I only hope that any monitoring of communications will be more effective than the monitoring of my credit card. My bank flags up any spending that it thinks looks suspicious, and so far it has always been wrong. Once I sent a bunch of flowers to my grandmother and my card was stopped.
It stands to reason that as the internet is used for criminal activity the police have to deal with it somehow. Jacqui Smith, the Home Secretary, said: "It is essential that the police and other crime-fighting agencies have the tools they need to do their job."
The actual content of e-mails or postings on websites won't be recorded. What the police want is the ability to identify who is communicating with whom to prevent or investigate appalling crimes such as murder or paedophilia. But this still causes concern about privacy boundaries. Richard Thomas, the Information Commissioner, was quoted in newspapers as saying: "Communication records can be highly intrusive even if no content is collected. You can tell an awful lot about some people's personal circumstances from the people they are talking to and the websites they visit. It is important that the proposals are tightly defined and minimise the level of intrusion with appropriate safeguards in place."

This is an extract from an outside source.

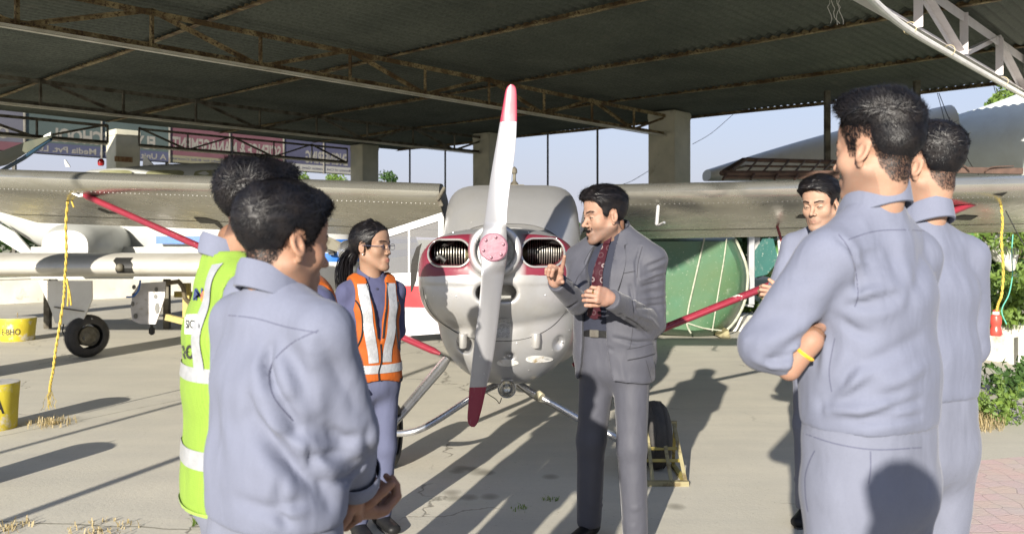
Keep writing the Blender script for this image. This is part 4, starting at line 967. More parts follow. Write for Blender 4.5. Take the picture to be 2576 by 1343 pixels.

You can't help but worry that the most innocent internet use could be misconstrued. I am reminded of an elderly woman I know who was given a budgerigar as a present. To learn whether this bird might be male or female, she typed "sex" and "budgie" into a search engine. The websites weren't quite what she expected.
As one contributor to a newspaper messageboard pointed out, it might not be you on the net. "I have a large extended family and associated circle of friends who might drop by and surf the web at any time," she wrote.
The plan for a central database has been abandoned as too "Big Brother". Instead, communications companies will hold records of e-mail correspondence and website visits for 12 months.u00a0
This did little to placate some. One reaction on the Independent's messageboard was: "I don't see how having several databases rather than one big one does anything to reduce the level of invasion of privacy and government snooping."
"Welcome to Stasi Britain," wrote a Times reader.